Cronache

"Una fame d'azzardo che è peggiore della droga"

Pietro coordina il centro di San Patrignano specializzato nel recupero dei malati di ludopatia

"Una fame d'azzardo che è peggiore della droga"

Sono accolti nella struttura di Botticella, sede di San Patrignano, nell'entroterra di Rimini, luogo rilassante, verde, con piante e animali. Lì, imparano a fare i formaggi, assaporano il gusto dei lavori manuali, si occupano della cucina. E lì trascorrono mesi e mesi, anni anche, prima di uscire dalla dipendenza che li ha distrutti, quella del gioco d'azzardo.

La piccola schiera dei ludopatici - attualmente sono in 16 - sono tutti uomini. L'età non conta quando si parla di scommesse. Hanno dai 25 ai 60 anni e alle spalle una vita già rovinata dal gioco. C'è chi perso milioni al casinò, o tutti i soldi che aveva, o che avevano i genitori, c'è chi ha perso la casa o il lavoro. Le loro vite sono state fatte a pezzi da slot machine, da scommesse e «gratta e vinci». Da tutto quello che può dar loro adrenalina e l'illusione di poter vincere.

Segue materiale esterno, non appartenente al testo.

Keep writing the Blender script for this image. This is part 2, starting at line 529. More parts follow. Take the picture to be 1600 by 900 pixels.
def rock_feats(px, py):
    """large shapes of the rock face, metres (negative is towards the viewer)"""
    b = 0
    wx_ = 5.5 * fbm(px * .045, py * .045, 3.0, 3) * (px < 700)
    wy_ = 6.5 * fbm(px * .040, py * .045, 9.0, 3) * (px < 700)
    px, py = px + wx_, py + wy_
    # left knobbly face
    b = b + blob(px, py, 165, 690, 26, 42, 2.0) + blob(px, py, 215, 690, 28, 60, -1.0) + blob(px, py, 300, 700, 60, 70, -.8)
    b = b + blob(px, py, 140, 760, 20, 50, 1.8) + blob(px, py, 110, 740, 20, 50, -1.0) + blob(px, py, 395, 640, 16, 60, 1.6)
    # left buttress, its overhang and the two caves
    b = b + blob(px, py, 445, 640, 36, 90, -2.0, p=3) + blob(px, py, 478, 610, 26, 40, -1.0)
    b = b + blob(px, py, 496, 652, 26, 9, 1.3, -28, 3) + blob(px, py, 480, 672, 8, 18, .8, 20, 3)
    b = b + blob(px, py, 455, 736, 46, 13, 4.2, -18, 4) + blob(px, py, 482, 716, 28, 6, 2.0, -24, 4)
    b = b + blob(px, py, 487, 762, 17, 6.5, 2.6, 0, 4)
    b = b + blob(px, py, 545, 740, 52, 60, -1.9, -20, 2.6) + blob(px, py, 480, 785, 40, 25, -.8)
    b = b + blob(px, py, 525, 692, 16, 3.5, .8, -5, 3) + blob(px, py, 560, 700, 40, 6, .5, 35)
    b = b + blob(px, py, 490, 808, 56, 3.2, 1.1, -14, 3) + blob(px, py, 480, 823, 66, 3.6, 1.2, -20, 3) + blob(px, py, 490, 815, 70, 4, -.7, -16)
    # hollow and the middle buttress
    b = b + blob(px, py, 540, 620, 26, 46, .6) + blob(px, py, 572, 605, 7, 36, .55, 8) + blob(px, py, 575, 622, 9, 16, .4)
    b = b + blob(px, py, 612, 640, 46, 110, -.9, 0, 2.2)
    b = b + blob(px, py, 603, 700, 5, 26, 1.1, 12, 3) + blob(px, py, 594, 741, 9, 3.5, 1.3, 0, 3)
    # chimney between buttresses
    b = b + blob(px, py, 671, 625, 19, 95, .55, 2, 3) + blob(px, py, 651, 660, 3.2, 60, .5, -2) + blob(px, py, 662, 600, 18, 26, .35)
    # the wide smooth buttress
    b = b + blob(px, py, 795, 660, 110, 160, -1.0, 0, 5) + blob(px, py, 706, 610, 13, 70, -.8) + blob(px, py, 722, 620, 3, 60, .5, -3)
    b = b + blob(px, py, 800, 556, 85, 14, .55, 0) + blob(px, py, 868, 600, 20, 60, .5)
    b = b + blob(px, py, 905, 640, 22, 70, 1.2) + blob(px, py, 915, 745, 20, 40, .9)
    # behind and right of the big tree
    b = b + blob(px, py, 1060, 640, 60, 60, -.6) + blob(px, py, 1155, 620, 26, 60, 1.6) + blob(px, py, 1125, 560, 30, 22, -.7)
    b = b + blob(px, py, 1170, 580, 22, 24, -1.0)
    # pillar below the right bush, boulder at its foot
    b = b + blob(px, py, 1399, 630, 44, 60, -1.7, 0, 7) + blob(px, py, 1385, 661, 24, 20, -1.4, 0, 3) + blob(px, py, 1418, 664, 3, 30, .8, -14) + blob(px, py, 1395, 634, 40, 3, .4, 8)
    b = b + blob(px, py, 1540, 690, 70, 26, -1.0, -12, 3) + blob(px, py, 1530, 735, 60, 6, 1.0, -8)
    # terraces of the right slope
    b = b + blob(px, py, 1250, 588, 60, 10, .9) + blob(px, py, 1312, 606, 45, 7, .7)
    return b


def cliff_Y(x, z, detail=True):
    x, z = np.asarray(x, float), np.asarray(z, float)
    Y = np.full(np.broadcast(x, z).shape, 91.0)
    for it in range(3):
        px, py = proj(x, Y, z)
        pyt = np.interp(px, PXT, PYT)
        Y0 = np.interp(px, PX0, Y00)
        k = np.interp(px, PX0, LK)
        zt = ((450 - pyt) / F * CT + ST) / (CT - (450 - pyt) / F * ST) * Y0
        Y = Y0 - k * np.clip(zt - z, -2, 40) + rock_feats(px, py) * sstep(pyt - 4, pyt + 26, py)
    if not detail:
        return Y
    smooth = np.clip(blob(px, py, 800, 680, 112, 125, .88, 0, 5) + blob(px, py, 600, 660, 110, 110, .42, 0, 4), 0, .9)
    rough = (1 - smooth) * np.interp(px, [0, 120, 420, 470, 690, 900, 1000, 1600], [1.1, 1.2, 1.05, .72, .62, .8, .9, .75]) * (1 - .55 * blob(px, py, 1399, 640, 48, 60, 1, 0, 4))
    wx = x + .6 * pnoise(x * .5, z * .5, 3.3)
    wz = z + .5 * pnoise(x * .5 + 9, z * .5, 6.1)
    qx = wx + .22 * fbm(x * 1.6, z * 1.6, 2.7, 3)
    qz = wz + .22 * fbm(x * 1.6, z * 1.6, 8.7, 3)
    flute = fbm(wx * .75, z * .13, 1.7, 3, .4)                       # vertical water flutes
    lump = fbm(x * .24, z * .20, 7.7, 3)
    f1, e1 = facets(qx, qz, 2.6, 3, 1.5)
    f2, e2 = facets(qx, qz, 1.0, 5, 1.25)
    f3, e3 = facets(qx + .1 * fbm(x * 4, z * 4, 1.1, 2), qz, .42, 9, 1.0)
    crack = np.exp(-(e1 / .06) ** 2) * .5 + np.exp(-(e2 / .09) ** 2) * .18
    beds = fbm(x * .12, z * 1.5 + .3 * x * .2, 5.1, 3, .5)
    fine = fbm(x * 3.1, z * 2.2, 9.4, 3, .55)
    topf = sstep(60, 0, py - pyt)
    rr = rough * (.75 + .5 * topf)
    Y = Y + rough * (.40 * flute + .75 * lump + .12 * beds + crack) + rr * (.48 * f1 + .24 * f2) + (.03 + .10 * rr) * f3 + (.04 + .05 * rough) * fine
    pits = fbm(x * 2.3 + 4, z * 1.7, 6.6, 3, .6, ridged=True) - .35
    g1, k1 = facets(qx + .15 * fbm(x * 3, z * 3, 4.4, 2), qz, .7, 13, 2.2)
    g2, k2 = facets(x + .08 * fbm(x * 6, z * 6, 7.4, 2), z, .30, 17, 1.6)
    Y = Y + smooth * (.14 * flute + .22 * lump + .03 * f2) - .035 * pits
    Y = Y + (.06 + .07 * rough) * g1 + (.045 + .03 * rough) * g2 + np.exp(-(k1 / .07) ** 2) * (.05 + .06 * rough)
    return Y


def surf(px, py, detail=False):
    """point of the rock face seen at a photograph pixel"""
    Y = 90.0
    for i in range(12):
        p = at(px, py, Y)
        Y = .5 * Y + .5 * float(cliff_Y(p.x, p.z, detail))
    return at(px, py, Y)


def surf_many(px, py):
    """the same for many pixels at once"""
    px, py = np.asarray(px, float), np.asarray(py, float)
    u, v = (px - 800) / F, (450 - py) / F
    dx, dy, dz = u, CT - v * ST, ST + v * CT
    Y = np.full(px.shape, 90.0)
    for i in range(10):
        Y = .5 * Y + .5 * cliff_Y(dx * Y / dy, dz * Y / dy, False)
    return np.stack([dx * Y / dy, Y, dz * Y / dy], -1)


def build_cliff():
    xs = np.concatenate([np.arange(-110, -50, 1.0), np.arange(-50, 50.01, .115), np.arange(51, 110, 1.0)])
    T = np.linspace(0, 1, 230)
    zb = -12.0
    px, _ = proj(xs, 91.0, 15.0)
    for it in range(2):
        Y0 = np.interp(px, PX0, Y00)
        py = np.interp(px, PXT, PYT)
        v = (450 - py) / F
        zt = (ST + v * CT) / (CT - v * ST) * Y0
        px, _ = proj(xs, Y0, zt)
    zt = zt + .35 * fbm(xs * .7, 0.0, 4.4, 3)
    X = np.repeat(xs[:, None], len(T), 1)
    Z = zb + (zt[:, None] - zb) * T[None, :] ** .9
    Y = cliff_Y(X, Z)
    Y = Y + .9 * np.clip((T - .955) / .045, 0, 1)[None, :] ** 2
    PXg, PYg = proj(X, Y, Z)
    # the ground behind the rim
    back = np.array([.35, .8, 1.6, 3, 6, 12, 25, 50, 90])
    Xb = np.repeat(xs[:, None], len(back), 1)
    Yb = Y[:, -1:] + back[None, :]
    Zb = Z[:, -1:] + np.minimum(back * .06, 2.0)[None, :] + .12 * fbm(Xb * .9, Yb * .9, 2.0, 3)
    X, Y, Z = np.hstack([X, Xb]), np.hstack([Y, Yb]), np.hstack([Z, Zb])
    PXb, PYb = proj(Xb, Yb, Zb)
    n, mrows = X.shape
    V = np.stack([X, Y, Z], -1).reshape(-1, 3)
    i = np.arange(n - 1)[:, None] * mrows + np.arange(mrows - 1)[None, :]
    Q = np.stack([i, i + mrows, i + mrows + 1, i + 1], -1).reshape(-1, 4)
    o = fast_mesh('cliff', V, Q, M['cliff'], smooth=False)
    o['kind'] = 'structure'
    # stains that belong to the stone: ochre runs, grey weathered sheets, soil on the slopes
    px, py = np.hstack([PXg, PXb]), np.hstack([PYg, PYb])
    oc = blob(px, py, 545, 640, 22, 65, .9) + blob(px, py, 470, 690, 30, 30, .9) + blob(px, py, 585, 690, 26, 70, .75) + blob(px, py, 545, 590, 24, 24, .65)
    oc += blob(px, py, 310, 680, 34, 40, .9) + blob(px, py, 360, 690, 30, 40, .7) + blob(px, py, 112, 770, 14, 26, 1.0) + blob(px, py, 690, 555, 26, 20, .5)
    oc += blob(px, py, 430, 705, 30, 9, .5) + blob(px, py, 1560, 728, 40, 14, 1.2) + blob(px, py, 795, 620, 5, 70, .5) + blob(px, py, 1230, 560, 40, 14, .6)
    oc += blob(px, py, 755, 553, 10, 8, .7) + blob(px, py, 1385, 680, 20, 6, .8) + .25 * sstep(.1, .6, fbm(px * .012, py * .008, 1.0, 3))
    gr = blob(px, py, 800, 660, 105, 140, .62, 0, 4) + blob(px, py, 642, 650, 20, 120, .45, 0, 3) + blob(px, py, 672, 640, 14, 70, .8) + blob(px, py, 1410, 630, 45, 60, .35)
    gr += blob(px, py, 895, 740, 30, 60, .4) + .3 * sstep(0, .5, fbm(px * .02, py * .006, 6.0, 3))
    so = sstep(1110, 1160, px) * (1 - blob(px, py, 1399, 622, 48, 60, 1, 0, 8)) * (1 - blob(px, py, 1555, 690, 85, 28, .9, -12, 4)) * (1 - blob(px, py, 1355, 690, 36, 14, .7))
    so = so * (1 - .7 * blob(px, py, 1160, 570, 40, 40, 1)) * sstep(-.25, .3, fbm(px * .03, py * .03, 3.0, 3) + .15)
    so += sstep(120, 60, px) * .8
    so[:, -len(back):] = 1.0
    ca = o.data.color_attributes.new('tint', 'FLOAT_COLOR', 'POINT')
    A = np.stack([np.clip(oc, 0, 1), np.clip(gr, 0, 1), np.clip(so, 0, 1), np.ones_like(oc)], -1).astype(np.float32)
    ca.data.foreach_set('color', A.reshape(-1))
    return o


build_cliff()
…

Solo dopo il tracollo, quando il gioco li ha massacrati e gli ha fatto perdere ogni dignità, possono riemergere. Ma non da soli. «I primi giorni di accoglienza sono durissimi spiega Pietro, uno dei coordinatori del centro vanno in escandescenza. Il giocatore patologico è come un tossico, è dipendente dal gioco e va in crisi di astinenza. È instabile, alterato. Ma dopo una settimana si riprende. Comincia a stare meglio anche se capisce che dovrà mettercela tutta per uscire dal suo inferno».

Mediamente un ludopatico impiega un anno per tornare ad avere stima di sé. Durante questo periodo l'ospite viene seguito da uno psicoterapeuta e un educatore, gli vengono imposti orari da rispettare, gli vengono affidate via via delle responsabilità, mansioni da svolgere. A percorso avanzato viene affiancato anche da un altro ospite della struttura che è uscito dalla morsa del gioco: un modo per fargli capire che ce la può fare. E in questo modo viene responsabilizzato e preparato alla sua nuova vita. Dopo qualche mese viene fatto uscire dalla struttura, come un convalescente, e per qualche giorno torna a casa, nella sua zona, ma è sempre affiancato dall'educatore e da una figura familiare di riferimento che è stata scelta all'inizio della cura. E così prende coscienza dei propri cambiamenti.

«Il ludopatico è spesso una persona fragile, che ha difficoltà a relazionarsi, vive il gioco come una droga che lo proietta in un mondo tutto suo dove nessuno può intromettersi racconta Pietro - Il gioco gli crea euforia e quando smette ha bisogno di un'altra dose, come un tossicodipendente. Ma fino a quando riesce a mascherare il proprio vizio non si ferma. Si presenta qui quando non ha più nulla da rubare in casa, non ha più un lavoro e quando la sua doppia vita viene smascherata dalla famiglia.

Che non lo abbandona mai al suo destino».